I suggest you read a few books on your car's suspension system and how to modify it first so that you can make an informed decision on how you want to proceed.

Dr. Herb Adams is or was once an engineer working for GM in the Pontiac Motor Division that improved the Trans Am Firebird with the "wonder bar" (a bolt in additional cross member to stiffen the front sub frame) that the Camaro didn't get. As a result the Firebird often beat the Camaro on twisty courses where the 302 DZ motor couldn't give the Camaro an advantage. He wrote this book which I will admit is a little dry, but covers the basics and explains all of the forces at work.

"Chassis Engineering: Chassis Design, Building & Tuning for High Performance Handling" by Herb Adams

Fred Phun's book "How to Make Your Car Handle" is good in that it talks about the Camaro (and thus your car), but it is very dated. It doesn't include electronic traction control, electronic shocks or even modern metric tires. He works from the premises of finding the biggest tire and stiffening everything until the tire stays in contact with the road.

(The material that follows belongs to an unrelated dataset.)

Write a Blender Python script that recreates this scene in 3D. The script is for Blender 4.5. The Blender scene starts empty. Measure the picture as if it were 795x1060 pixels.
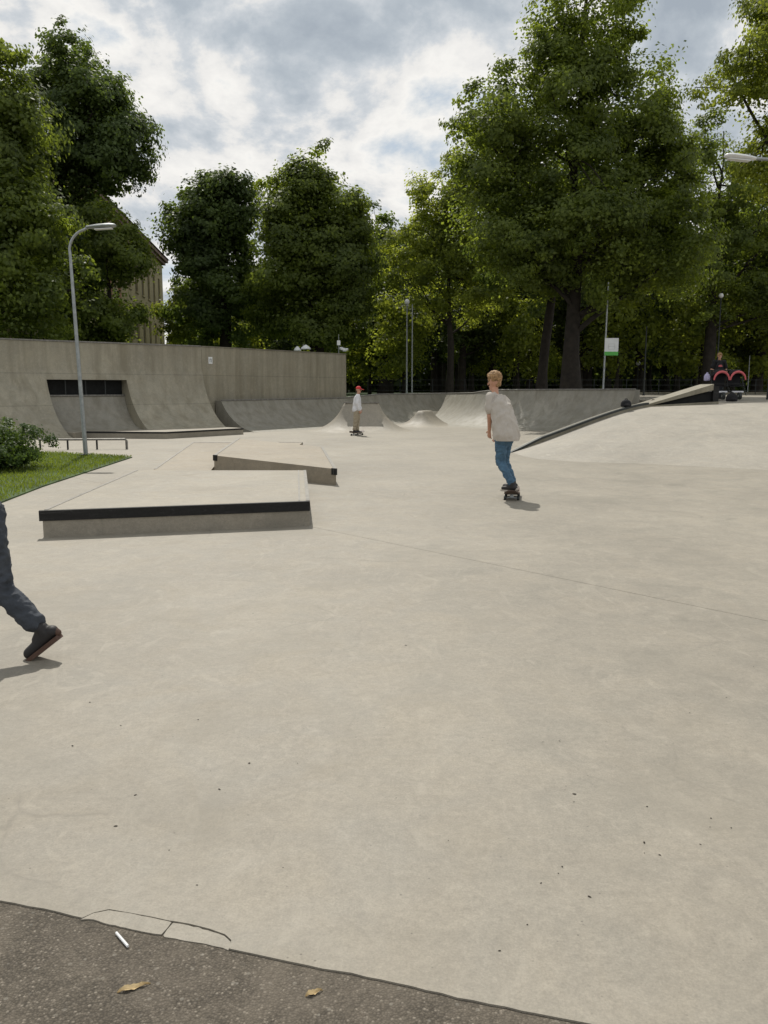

Since he is basically a sedan racer in the five liter class he has either died back in 1975 or not bothered to update the information; as the book is constantly being reissued as a new edition. He does have good info on tuning the suspension based upon tire wear.

A much better book in terms of how to, not necessarily teaching you the design aspect, is Mark Savitske's "How to Make Your Muscle Car Handle". It basically covers the available bolt on packagers and evaluates them as to the pro's and Cons without going into the economic justification of buying one over the other so it can be hard to figure out which gives the best bang for the buck. You can think of this as the Readers Digest version of all of the car mags articles written since 1985 covering add on suspension parts.

Be sure you include the information that Pozzi wrote as it includes the part numbers and illustrates with pictures the different parts that GM put together to go racing. I recommend printing that info out as it is basically a free book, if you ignore the price of ink and paper to get it all printed.